Eu sempre tive muita consciência da exclusão digital nas favelas. Moro no bairro periférico Vila São João, em São João de Meriti, região metropolitana do Rio de Janeiro. Aqui a internet chega em alguns pontos, mas o preço muitas vezes me impediu de enviar trabalhos para a faculdade.
Em 2016, por exemplo, escrevi as mais de 50 páginas do trabalho de conclusão de curso na própria universidade. Em 2021, consegui comprar meu primeiro computador com a ajuda financeira do governo no Auxílio Emergencial.
Fazendo parte do cotidiano e com o potencial de promover uma sociedade mais democrática, a internet é necessária e o acesso ruim prejudica as periferias — onde as redes tendem a ser instáveis.

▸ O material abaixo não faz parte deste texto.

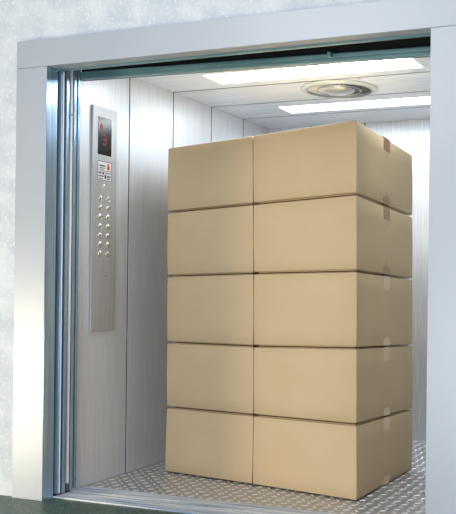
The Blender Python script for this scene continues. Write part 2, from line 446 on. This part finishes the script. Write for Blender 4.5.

Quem nunca desembarcou de um transporte público em áreas centrais da cidade e notou que a qualidade do sinal de internet no celular melhorou? Nas comunidades periféricas, é o contrário.
Uma pesquisa do Instituto Locomotiva revelou que 30% dos moradores de favelas brasileiras desaprovam a qualidade do serviço de internet móvel 3G e 4G. Dos entrevistados 13% não têm internet em casa. Em 43% das favelas, o acesso, de modo geral, é ruim.
Internet para todos (que têm CEP) — Desde 2018, o governo federal mantém um programa chamado Internet para Todos, que promete garantir cobertura banda larga via satélite a territórios periféricos por um valor possível para as famílias — não é de graça. Custa, em média, R$ 60. À época do lançamento, foram investidos R$ 3 bilhões — a proposta é apoiar as prefeituras na inclusão digital. As cidades se inscrevem, dizem onde precisam do acesso e os moradores podem procurar planos que caibam em seu bolso. Em teoria, por meio do CEP, dá para consultar onde tem Internet para Todos.
Acontece que em muitas favelas e periferias espalhadas pelo Brasil o CEP ou não existe ou não é encontrado. Se a pessoa não comprova endereço, não tem direito a internet. E internet é um direito. Como é possível elaborar uma política pública de inclusão digital que não pense nas casas sem numeração?
Desde 2011, a Organização das Nações Unidas (ONU) afirma que a internet é um direito humano
A Constituição Federal diz que “todo poder emana do povo”. Partindo desse princípio, quem elabora as leis precisa escutar quem vive, diariamente, a exclusão tecnológica. Do contrário, para muita gente, a saída para se conectar ao mundo ainda vai ser o gato de internet. A ligação clandestina. E não se trata aqui de defender o gato, e sim ressaltar que a origem do problema precisa ser encarada.
A desigualdade digital também se expressa no poder de compra (ou na falta dele) de aparelhos celulares, computadores ou tablets. Por causa do preço, muitas famílias acabam compartilhando celulares para quase tudo. A pesquisa Tecnologias de Informação e Comunicação nos Domicílios Brasileiros (2020), publicada pelo Centro Regional de Estudos para o Desenvolvimento da Sociedade da Informação mostra que 90% das pessoas da classes D e E acessam a internet exclusivamente pelo celular, seguido de 58% da classe C.
A gente se ajuda — Na ausência de soluções concretas para a exclusão que prejudica a qualidade de vida e o desenvolvimento da população pobre, há iniciativas comunitárias surgindo juntamente onde vivem os mais afetados por esses problemas. Gente que se organiza para mudar o cenário ao redor.
Um exemplo é a Amac — Mulheres de Atitude e Compromisso Social (Amac Atitudes), em Duque de Caxias, na Baixada Fluminense. A organização sem fiz lucrativos fica na favela Dique da Vila Alzira e apoia mães e filhos na busca por conexão de qualidade. Quando a Amac precisou se mobilizar para ajudar crianças e adolescentes no estudo virtual, a rede Gerando Falcões doou vinte aparelhos celulares para as famílias participantes das atividades da associação. Sem nenhum tipo de ajuda pública.
Em 2022, ano eleitoral, precisamos pegar um caminho possível para enfrentar desigualdades sociais, raciais, econômicas e tecnológicas. O caminho de políticas públicas atentas ao cotidiano da população.